Langtry ripped off Culver’s helmet and got a glove-covered punch in on the defenseman’s unsheathed head, after it appeared that Culver attempted to spear Langtry in the torso. The two could be seen jarring at each other all the way to the penalty box, as separate officials escorted both to there respective benches.

This was the rubber match for the two teams, which means that Langtry and Culver will have to wait to address their on-field feud until next season. The Machine won the first meeting between the two teams, in Chicago, 19-17, while the Outlaws took the remaining two, the 19-9 walloping last weekend and today’s 22-14 victory to take the season series 2-1.

With their fifth loss in a row, Chicago falls to a league-worst 1-6, while the Outlaws move to 4-3, ahead of .500 for the first time since Week Three.

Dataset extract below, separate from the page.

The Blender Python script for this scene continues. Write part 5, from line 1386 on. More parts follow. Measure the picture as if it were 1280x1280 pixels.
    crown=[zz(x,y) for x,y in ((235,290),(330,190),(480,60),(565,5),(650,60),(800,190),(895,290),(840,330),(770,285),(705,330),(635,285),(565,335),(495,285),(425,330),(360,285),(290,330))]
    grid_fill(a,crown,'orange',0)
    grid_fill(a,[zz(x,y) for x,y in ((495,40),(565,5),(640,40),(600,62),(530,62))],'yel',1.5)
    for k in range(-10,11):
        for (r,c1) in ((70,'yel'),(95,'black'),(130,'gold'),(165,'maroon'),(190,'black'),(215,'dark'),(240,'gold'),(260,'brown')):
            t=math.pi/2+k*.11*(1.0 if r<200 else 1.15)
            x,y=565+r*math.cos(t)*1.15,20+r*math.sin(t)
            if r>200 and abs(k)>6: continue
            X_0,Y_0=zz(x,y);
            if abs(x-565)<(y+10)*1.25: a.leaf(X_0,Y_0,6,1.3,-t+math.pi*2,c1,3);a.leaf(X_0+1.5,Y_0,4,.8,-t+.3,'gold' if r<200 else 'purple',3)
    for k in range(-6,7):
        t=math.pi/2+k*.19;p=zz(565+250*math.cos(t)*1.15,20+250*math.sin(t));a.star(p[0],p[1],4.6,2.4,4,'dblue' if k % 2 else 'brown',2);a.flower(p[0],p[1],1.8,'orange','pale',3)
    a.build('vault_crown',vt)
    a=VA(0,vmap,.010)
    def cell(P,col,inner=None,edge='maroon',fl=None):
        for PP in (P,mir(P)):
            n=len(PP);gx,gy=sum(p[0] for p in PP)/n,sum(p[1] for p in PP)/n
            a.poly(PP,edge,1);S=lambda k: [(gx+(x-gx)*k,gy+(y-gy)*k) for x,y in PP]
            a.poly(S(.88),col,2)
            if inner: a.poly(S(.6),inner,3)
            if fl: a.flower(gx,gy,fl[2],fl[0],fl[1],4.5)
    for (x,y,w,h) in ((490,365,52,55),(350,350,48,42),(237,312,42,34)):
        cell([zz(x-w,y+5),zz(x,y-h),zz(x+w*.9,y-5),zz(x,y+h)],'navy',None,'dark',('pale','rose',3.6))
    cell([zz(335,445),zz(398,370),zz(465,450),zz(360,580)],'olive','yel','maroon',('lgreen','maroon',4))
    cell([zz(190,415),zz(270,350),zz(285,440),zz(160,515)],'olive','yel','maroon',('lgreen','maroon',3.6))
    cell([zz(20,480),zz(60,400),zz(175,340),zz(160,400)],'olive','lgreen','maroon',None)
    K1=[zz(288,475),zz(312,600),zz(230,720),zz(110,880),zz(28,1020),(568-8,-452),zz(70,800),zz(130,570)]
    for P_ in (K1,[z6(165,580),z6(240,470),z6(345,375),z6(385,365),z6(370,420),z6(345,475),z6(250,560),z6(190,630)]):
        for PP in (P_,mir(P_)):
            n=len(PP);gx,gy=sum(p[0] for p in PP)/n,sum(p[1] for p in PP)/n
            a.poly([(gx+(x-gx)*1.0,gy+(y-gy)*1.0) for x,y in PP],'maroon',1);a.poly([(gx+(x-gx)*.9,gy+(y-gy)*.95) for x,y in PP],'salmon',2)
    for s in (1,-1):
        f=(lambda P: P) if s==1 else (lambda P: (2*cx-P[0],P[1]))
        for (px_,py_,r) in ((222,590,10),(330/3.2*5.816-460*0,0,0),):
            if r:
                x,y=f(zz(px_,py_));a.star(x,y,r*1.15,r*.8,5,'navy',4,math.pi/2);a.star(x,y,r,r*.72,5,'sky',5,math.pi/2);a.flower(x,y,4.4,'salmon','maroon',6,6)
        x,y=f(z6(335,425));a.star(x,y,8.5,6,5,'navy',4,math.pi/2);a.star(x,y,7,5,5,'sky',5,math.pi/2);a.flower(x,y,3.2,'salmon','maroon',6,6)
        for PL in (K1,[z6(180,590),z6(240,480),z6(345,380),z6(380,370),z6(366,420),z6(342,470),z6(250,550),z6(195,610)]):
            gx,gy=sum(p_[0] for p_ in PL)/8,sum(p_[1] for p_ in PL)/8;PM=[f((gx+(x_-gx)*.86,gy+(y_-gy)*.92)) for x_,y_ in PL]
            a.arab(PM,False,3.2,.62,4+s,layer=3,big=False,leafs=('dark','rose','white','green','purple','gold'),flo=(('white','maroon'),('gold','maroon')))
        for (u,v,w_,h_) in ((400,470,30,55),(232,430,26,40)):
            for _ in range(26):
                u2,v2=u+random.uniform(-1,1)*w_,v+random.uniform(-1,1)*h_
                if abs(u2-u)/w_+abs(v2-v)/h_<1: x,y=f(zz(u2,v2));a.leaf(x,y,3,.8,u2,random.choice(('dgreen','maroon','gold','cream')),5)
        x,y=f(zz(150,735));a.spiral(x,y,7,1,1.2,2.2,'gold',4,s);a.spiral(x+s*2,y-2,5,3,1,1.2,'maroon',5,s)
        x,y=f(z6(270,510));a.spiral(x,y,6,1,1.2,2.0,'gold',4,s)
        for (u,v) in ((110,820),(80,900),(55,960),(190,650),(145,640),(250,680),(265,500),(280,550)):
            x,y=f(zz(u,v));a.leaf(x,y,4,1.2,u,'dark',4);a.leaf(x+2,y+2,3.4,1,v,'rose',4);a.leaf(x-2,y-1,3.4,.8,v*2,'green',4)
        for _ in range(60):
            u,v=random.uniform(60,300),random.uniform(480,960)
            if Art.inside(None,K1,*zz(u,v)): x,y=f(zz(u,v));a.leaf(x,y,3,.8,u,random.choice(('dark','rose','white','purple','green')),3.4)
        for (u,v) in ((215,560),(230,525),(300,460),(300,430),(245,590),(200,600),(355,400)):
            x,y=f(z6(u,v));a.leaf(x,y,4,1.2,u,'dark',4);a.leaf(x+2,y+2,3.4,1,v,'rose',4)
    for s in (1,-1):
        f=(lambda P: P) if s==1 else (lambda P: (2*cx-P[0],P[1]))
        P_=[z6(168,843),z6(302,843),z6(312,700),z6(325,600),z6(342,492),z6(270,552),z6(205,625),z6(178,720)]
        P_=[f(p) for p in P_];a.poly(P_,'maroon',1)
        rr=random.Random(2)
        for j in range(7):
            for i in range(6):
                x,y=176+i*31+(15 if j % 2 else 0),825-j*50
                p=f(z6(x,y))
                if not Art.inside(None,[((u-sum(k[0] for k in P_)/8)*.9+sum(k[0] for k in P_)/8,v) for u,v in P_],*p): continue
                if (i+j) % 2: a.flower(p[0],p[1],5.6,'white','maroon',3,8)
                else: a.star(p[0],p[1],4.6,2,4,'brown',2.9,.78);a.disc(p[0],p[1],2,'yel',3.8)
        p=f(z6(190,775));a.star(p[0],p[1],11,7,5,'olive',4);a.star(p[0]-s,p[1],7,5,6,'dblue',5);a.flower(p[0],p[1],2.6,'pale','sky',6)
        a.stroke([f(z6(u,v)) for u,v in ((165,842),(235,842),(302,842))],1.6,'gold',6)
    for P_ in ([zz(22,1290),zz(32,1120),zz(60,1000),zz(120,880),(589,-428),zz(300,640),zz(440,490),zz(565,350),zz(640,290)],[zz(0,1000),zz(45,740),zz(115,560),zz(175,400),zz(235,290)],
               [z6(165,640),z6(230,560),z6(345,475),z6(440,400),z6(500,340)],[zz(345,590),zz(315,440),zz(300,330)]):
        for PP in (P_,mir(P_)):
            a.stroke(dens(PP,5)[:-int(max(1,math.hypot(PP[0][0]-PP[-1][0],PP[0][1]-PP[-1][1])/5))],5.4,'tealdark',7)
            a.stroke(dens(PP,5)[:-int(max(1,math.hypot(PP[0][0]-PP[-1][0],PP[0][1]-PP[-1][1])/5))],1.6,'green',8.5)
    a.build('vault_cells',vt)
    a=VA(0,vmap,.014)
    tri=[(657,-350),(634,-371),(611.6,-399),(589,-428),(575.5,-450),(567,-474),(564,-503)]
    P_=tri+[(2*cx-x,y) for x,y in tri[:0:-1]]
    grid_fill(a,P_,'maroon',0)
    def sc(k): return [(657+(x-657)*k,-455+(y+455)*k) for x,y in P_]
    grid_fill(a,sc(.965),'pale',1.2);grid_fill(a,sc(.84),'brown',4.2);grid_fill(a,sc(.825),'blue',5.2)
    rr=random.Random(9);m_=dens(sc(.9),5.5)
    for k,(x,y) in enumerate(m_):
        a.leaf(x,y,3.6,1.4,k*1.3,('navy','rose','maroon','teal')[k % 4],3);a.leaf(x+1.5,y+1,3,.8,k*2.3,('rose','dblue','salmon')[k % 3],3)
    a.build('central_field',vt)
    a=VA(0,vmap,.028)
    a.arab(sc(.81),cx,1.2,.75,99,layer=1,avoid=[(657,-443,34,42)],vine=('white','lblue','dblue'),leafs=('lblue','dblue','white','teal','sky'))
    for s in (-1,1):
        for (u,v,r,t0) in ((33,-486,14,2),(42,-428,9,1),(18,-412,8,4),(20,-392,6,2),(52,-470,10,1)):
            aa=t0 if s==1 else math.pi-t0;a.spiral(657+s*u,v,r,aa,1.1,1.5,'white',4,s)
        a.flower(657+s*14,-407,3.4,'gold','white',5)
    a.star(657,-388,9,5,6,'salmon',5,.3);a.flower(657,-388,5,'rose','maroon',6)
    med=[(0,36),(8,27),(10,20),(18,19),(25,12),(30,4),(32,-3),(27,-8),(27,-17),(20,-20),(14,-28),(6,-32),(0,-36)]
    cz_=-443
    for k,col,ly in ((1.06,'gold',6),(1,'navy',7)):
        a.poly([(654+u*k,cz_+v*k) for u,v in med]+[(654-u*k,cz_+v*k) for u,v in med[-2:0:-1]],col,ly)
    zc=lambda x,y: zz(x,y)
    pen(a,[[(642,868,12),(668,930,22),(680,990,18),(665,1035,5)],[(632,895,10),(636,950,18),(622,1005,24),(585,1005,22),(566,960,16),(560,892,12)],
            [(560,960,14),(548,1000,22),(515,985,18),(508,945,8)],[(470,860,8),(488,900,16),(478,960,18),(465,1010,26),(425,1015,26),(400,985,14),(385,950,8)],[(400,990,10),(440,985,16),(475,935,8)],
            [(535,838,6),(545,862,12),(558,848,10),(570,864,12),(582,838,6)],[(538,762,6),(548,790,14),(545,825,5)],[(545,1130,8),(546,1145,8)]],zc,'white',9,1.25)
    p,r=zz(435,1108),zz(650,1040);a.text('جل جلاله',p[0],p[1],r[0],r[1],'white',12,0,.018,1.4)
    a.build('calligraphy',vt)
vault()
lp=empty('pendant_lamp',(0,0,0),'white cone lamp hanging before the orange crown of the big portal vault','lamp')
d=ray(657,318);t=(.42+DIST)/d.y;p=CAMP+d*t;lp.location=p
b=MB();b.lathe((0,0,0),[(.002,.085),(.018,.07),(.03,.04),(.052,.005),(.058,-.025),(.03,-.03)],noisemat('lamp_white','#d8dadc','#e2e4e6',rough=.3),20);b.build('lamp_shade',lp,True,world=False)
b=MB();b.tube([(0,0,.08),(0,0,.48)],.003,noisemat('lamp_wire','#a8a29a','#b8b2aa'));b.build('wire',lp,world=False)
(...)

They trail the division-leading Los Angeles Riptide (5-2) by one game for the coveted lead in the West.

Denver and Los Angeles will face each other another two times during the regular season to decide who will most likely take the division crown, once in Los Angeles on July 14, and then in Denver on August 4.

Meanwhile, Chicago limps into the All-Star break, hoping to reconvene with a win in Week Eight, when they host the (4-4) Boston Cannons, also on Saturday, July 14.

This was the second-consecutive year that the Outlaws hosted an Independence Day contest. The Denver franchise also set the league attendance mark in their inaugural July Fourth celebration game, held July 2, 2006 versus the Los Angeles Riptide, to which a spot under 16,000 attended.

If setting yet another record with the reported nearly 20,000 in attendance is any clue, plan on the Outlaws playing the coming Fourth of July’s for years to come, although 20,000 will certainly be a tough number to surmount. However, the pre-game aircraft flyover and post-game fireworks will again help to draw in the fans, in addition to the high-level of high altitude lacrosse.